#### [GIVEN DATA]

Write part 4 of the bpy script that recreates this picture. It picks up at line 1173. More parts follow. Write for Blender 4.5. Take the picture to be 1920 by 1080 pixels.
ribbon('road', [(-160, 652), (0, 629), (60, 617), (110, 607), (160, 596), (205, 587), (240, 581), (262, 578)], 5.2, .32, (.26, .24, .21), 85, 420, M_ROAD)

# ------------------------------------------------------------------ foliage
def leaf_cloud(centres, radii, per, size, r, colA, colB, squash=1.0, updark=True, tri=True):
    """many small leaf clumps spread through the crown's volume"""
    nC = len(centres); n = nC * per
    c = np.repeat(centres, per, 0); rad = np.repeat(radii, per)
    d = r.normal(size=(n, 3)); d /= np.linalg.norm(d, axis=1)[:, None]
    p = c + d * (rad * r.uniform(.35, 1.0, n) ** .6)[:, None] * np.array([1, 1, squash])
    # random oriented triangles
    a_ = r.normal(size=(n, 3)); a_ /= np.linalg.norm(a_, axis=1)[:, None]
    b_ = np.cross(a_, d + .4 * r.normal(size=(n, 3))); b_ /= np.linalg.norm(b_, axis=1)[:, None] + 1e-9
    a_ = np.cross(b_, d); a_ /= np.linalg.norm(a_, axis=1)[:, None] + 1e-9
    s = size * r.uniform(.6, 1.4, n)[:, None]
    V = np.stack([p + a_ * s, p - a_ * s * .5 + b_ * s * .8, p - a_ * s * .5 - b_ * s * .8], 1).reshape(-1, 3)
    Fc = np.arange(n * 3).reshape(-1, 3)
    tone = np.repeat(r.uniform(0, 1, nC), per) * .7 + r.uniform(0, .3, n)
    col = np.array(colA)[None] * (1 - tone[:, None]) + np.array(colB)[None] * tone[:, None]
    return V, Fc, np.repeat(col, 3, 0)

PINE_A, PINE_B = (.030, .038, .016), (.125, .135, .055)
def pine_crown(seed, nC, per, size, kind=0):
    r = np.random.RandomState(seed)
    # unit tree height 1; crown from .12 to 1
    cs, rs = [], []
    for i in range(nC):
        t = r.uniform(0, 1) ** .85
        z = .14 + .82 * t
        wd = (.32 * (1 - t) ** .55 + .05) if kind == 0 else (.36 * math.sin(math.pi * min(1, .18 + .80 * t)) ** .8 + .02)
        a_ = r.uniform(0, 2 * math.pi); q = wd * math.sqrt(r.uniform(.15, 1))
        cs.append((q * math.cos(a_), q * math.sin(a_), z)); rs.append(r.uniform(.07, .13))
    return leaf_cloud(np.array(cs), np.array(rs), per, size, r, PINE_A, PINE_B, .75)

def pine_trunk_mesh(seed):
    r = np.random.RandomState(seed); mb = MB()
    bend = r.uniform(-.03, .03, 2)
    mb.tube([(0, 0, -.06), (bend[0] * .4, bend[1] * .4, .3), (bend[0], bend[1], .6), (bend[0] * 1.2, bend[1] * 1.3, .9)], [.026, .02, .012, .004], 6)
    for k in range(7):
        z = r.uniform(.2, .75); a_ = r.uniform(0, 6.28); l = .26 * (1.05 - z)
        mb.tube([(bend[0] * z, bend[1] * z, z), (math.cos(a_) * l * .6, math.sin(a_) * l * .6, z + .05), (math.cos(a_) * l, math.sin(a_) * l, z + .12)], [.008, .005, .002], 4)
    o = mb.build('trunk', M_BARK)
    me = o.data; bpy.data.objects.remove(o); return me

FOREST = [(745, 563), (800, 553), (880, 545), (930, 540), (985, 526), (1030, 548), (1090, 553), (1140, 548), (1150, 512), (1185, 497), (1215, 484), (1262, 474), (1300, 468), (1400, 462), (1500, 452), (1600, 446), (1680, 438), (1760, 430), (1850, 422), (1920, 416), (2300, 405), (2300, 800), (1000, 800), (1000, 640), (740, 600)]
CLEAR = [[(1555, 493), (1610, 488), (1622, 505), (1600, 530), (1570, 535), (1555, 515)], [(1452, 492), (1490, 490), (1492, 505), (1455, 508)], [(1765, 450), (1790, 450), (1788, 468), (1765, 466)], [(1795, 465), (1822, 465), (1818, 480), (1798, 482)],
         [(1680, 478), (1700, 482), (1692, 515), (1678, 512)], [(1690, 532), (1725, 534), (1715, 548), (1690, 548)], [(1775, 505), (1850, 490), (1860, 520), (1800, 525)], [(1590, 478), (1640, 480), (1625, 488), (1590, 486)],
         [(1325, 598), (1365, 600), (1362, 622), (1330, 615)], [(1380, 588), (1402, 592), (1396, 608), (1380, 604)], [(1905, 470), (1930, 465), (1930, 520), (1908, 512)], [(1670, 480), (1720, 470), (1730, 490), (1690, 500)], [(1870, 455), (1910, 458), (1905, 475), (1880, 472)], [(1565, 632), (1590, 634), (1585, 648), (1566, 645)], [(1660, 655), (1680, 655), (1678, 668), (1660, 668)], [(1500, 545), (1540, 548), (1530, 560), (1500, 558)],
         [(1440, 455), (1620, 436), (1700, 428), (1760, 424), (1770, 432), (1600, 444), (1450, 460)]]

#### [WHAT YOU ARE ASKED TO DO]
Up to and including the line with "85, 420, M_ROAD)", repeat the data exactly, starting from its first line; nothing else belongs in the response.

#### [IN RESPONSE]
Write part 4 of the bpy script that recreates this picture. It picks up at line 1173. More parts follow. Write for Blender 4.5. Take the picture to be 1920 by 1080 pixels.
ribbon('road', [(-160, 652), (0, 629), (60, 617), (110, 607), (160, 596), (205, 587), (240, 581), (262, 578)], 5.2, .32, (.26, .24, .21), 85, 420, M_ROAD)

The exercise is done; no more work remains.